When voters went to the polls in November, the economy loomed large. Donald Trump had for months sought to tie the Democratic administration’s runaway spending to the high prices plaguing American consumers, and the strategy succeeded. “We will be a rich nation again,” the president declared during his inaugural address.
But now, as a brewing trade war wreaks havoc on the stock market, the very issue that propelled Trump to victory threatens to derail the early days of his presidency. Asked by Fox News’ Maria Bartiromo on Sunday whether the U.S. can expect a recession this year, the president demurred: “I hate to predict things like that,” he said. “There is a period of transition, because what we’re doing is very big.”
A day later, Wall Street suffered its worst showing of the year, with the S&P 500 falling 2.7 percent and the Dow Jones Industrial Average dropping 2 percent. The Nasdaq composite took an even heavier hit, sliding 4 percent to record its worst day since 2022. The nearly across-the-board rout was somewhat checked by positive unemployment and inflation reports for February—the first full-month economic metrics of Trump’s second term. But as the president presses forward with a protectionist economic agenda, economists warn that the figures could belie the impending fallout of the aggressive tariffs.
For now, the White House has gone from predicting a near-instant economic takeoff to making the case for delayed gratification. “Markets are going to go up and they’re going to go down but, you know what, we have to rebuild our country,” Trump said Tuesday. “We’re in this difficult transition from Bidenomics to Trumponomics,” White House trade adviser Peter Navarro said Wednesday.
As the stock market recorded a turbulent week, other economic data released this month have given the administration reason for guarded optimism. The Bureau of Labor Statistics’ February jobs report, released on March 7, showed that the American economy added 151,000 jobs that month—lower than economists’ expectations but exceeding job gains in January. Unemployment ticked up slightly from 4 percent to 4.1 percent, while the labor force participation rate remained relatively unchanged at 62.4 percent.
February’s inflation report, published Wednesday, also showed a relatively stable economic situation. The consumer price index, which measures a “basket” of common goods and services, rose 0.2 percent month-over-month and 2.8 percent annually in February, the Bureau of Labor Statistics reported Tuesday, down from 0.5 and 3 percent in January. “Core” inflation, a metric that leaves out volatile food and energy prices, increased 3.1 percent annually—the slowest pace since April 2021.
The limited economic data from Trump’s time back in office seemed to defy predictions of imminent economic catastrophe. “Even if the liberal story were true, it’s just too early,” Justin Wolfers, a professor of public policy and economics at the University of Michigan, told TMD.
What, then, explains the apparent disconnect between a stock market that seems to be on the verge of panic and the fairly robust hard numbers?
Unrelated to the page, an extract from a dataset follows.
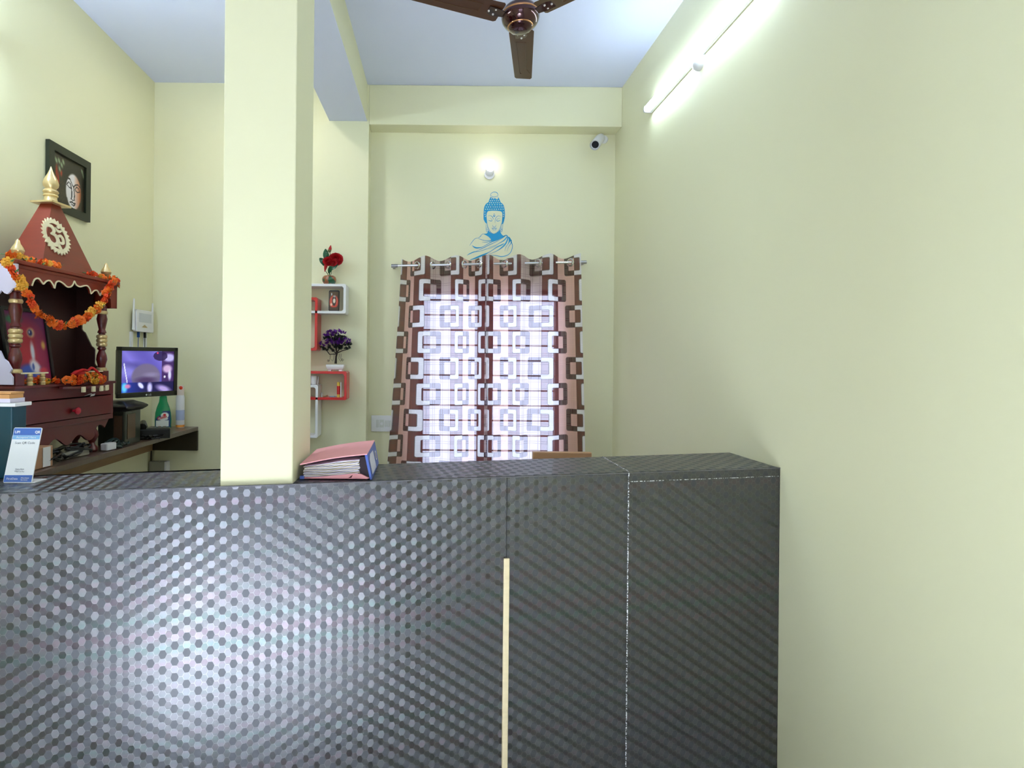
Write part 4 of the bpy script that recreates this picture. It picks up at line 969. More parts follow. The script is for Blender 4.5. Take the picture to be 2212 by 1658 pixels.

Put simply, official statistics are backward-looking, while stocks project future performance.
And as investors look ahead, an unpredictable U.S. economic policy—marked by a wide-ranging tariff regime targeting America’s top trade partners—is spooking Wall Street. “A stock is equal to the net present value of a company’s future earnings, so it’s literally looking forward over the next 100 years,” Wolfers explained. When a particular stock drops in price, it’s an indication that investors are no longer as confident in that company’s future. And despite being buoyed slightly by the positive inflation report on Wednesday, the stock market shows no signs of stabilizing as Trump’s trade war begins in earnest. “The stock market definitely was positioned for Trump 1.0, where you get all the tax cuts and the tariff stuff is just bluster,” Brendan Walsh, a principal at Markets Policy Partners, told TMD. “Wall Street just completely dismissed the tariff reality, and that reality is what’s [now] happening.”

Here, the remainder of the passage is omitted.